Thursday 21 May 2009

DVD Review: 'Frost/Nixon'


If you're a regular visitor to the World of Stuff (and if you are, hi, say hello some time!) you could be forgiven for thinking it's primarily a blog written and created by someone who likes a bit of sci-fi. I can't deny the evidence; Dr Who, Torchwood, Star Trek, Primeval, Watchmen...all these and more in a similar vein have been visited (and sometimes visited over and over again)in the last six months or so. And yes, it's true that I am a bit partial to drama with a bit of imagination, a bit of vision, something that's escapist in the most literal sense of the word... something that just takes you somewhere you've never been and are very unlikely to go. That's one of the reasons I don't do reality TV; if I wanted to be embarrassed by real people making arses of themselves over and over again I'd...well, in all honesty, I really wouldn't want to see real people making arses of themselves at all because it's not big and it's not clever - it's just cheap. That's why British Tv does it. Whoops, wandering onto my soap box again there...

I just like Stuff that's good - and obviously what's classified as good is an entirely subjective test. But hey, my blog, my rules. It's not all wormholes and Police Boxes and CGI monsters round at Stuff Towers. I go deep too, y'know. So here I am, stunned and satisfied by one of the best movies I've seen this year, one I foolishly ignored at the cinema because I didn't think it was my type of thing. Ha. Stereotyping myself there. I've just finished watching the DVD of Ron Howard's frankly magnificent 'Frost/Nixon' and I'm quite sure I've seen one of the best movies of the year containing career-best performances from two actors at the peak of their powers.

I've only a passing interest in politics (politicians fiddle their expenses!?? Big wow!) but even I'm familiar with the Watergate scandal which brought down President Richard Nixon in the 1970s. I'm a bit fuzzy about what it all entailed and I'm not all that au fait with the fallout which rained down for years afterwards. To my shame I was also blissfully unaware of the Frost/Nixon interviews from 1977 where David Frost, one of the UK's most innovative broadcasters (who now,sadly, slurs his way through a tacky celebrity homes show) faced off against the stubborn, defiant and shamed Richard Nixon. I was unaware of the furore, I was unaware of the sensation, I was unaware of the phenomenon. I was probably watching Tom Baker in 'Doctor Who' at the time.

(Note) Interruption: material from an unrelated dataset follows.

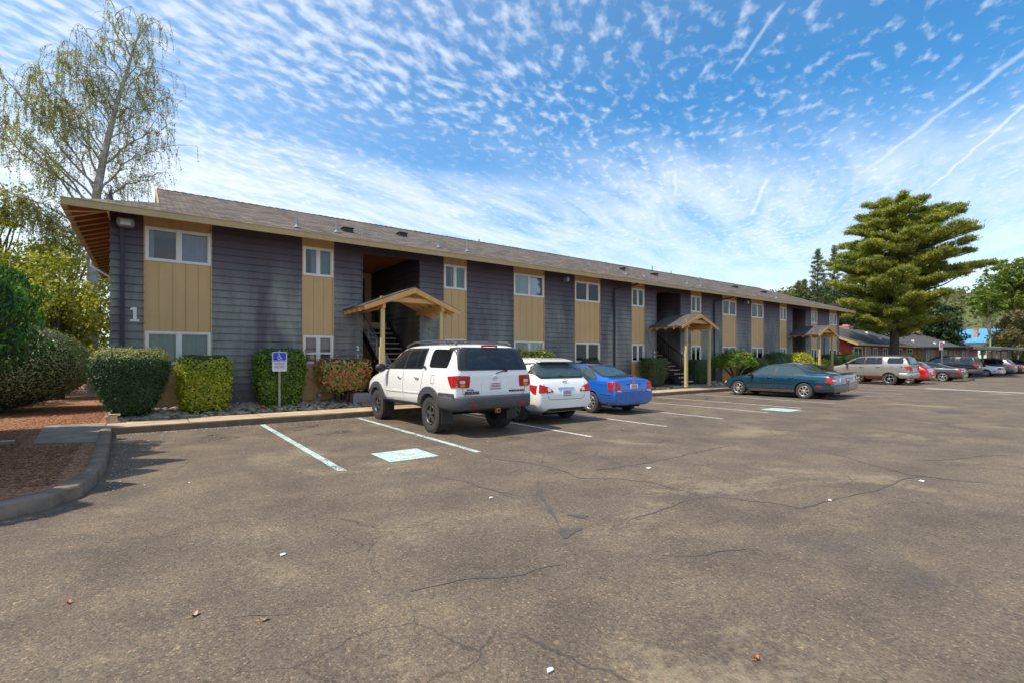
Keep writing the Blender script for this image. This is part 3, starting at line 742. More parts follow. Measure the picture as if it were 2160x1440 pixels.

Howard's scintillating movie is based on a long-running stage production and casts the talented British actor Michael Sheen as Frost; not a huge leap for him as he's done a long stint in the stage show. Don't worry about the physical resemblance (or lack thereof), 'Frost/Nixon' is about the drama and the history of it, not about impressions. Sheen inhabits Frost like a second skin; he's got the voice and the nuances and more than that, he's got the fears and insecurities too. Frost put his whole career on the line by chasing these four interview slots; at one point he loses his Australian TV show, his financial backers gettcold feet and the first three interviews fail to take off when the wilier Nixon outwits him, tying him up in a sea of meandering, pointless anecdotes. But that fourth and final interview, where Frost nails Nixon with his ferocious interrogation - with the help of some previously-unpublished and hugely damning interview transcripts - turns the whole experience around and Frost demolishes his opponent and forces him to face his truth. Good as Sheen is this is Frank Langella's movie really. His performance as Nixon is the stuff of cinema legend; his Nixon is a bitter, racist, sexist dinosaur, yet he retains his oratory skills, his political savvy and a very peculiar sense of pride which just won't let him he admit he ever did anything wrong until Frost finally puts a mirror up before him and stops him dead in his tracks.

Really this is what 'Frost/Nixon' is all about. Its whole raison d'etre is that final confrontation, with Nixon admitting that if the President does something illegal it is, by definition, no longer illegal. It's an astonishing, powerful moment and the close-up on Langella's face shows a dozen emotions. Elsewhere the film surprisingly briefly rattles through the build-up to the interviews, his researcher's misgivings about a "talk show host" taking on such a formidable adversary and the reactions to those in Frost's corner - including future BBC DG John Birt (Matthew McFadyen) - as Nixon runs rings around Frost in the first three interviews and the whole enterprise stares failure and disaster in the face.

'Frost/Nixon' is pretty much unmissable, a real revelation of a movie. It's a tight, low-key film made with real passion and with the wit to leave the viewers to make their own minds up about this battle of wills. Nixon is pretty much a crushed man when he emerges from his tussle with Frost who, in turn, finds the world at his feet in its wake. Langella makes us sympathise with Nixon where we were earlier appalled by him and Howard doesn't shy from depicting the truth of a man who made stupid mistakes and made some appalling errors of judgment. 'Frost/Nixon' is just out on DVD in the UK and you need to see it as soon as possible.

The DVD itself is a textbook example of 'just enough' as far as extras are concerned. A smattering of deleted scenes, a decent 'making of', a brief but illuminating feature on the 'real' interview and a director's commentary.